Exercise instructions →
Starting with the first line of the listing, quote each line exactly until and including the one with "scene = bpy.context.scene", leaving pictures out.
== Data lines ==
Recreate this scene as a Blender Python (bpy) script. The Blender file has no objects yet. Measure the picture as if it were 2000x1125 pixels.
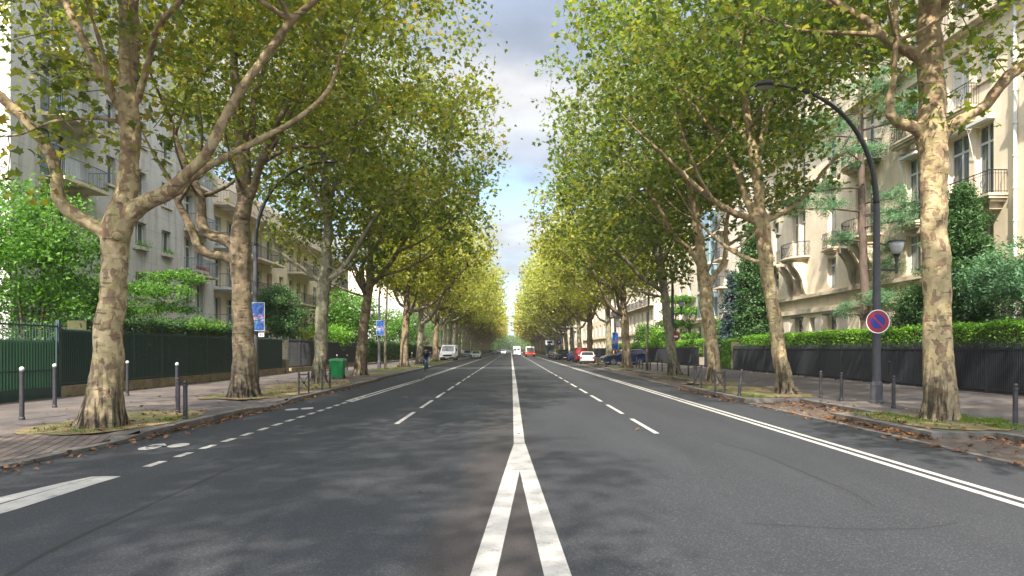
import bpy, math, random
import numpy as np
from mathutils import Vector, noise
R = math.radians
random.seed(7); RNG = np.random.default_rng(11)
C = bpy.context.scene.collection
scene = bpy.context.scene

# ------------------------------------------------------------------ camera, world, sun, exposure
FPX, VX, VY, EYE = 1333.0, 998.0, 682.0, 1.75      # 24 mm lens, level camera, risen lens
cam_d = bpy.data.cameras.new('camera'); cam_d.lens = 24.0; cam_d.sensor_width = 36.0
cam_d.shift_y = (VY - 562.5) / 2000.0; cam_d.shift_x = (1000.0 - VX) / 2000.0
cam_d.clip_end = 3000; cam_d.clip_start = 0.1
cam = bpy.data.objects.new('camera', cam_d); C.objects.link(cam)
cam.location = (0, 0, EYE); cam.rotation_euler = (R(90), 0, 0)
scene.camera = cam
scene.view_settings.view_transform = 'Standard'; scene.view_settings.look = 'None'
scene.view_settings.gamma = 1.0; scene.view_settings.use_curve_mapping = False
EXPOSURE = 1.36
scene.view_settings.exposure = EXPOSURE
scene.cycles.max_bounces = 8; scene.cycles.diffuse_bounces = 4; scene.cycles.transmission_bounces = 5
scene.cycles.transparent_max_bounces = 4; scene.cycles.volume_bounces = 0; scene.cycles.use_denoising = True
scene.cycles.caustics_reflective = False; scene.cycles.caustics_refractive = False

SUN_ELEV = R(47.0); SUN_DIR_XY = Vector((-0.30, -0.954)).normalized()    # towards the sun: behind the camera, slightly to the left
sun_vec = Vector((SUN_DIR_XY.x * math.cos(SUN_ELEV), SUN_DIR_XY.y * math.cos(SUN_ELEV), math.sin(SUN_ELEV)))
world = bpy.data.worlds.new('World'); scene.world = world; world.use_nodes = True
wn = world.node_tree; wn.nodes.clear()
def WN(t, **k):
    n = wn.nodes.new(t)
    for a, b in k.items(): setattr(n, a, b)
    return n
wo = WN('ShaderNodeOutputWorld'); bg = WN('ShaderNodeBackground'); bg.inputs['Strength'].default_value = 0.15
sky = WN('ShaderNodeTexSky', sky_type='NISHITA', sun_disc=False, sun_elevation=SUN_ELEV,
         sun_rotation=math.atan2(SUN_DIR_XY.x, SUN_DIR_XY.y), air_density=1.0, dust_density=1.2, ozone_density=1.5)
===
Result of the task →
Recreate this scene as a Blender Python (bpy) script. The Blender file has no objects yet. Measure the picture as if it were 2000x1125 pixels.
import bpy, math, random
import numpy as np
from mathutils import Vector, noise
R = math.radians
random.seed(7); RNG = np.random.default_rng(11)
C = bpy.context.scene.collection
scene = bpy.context.scene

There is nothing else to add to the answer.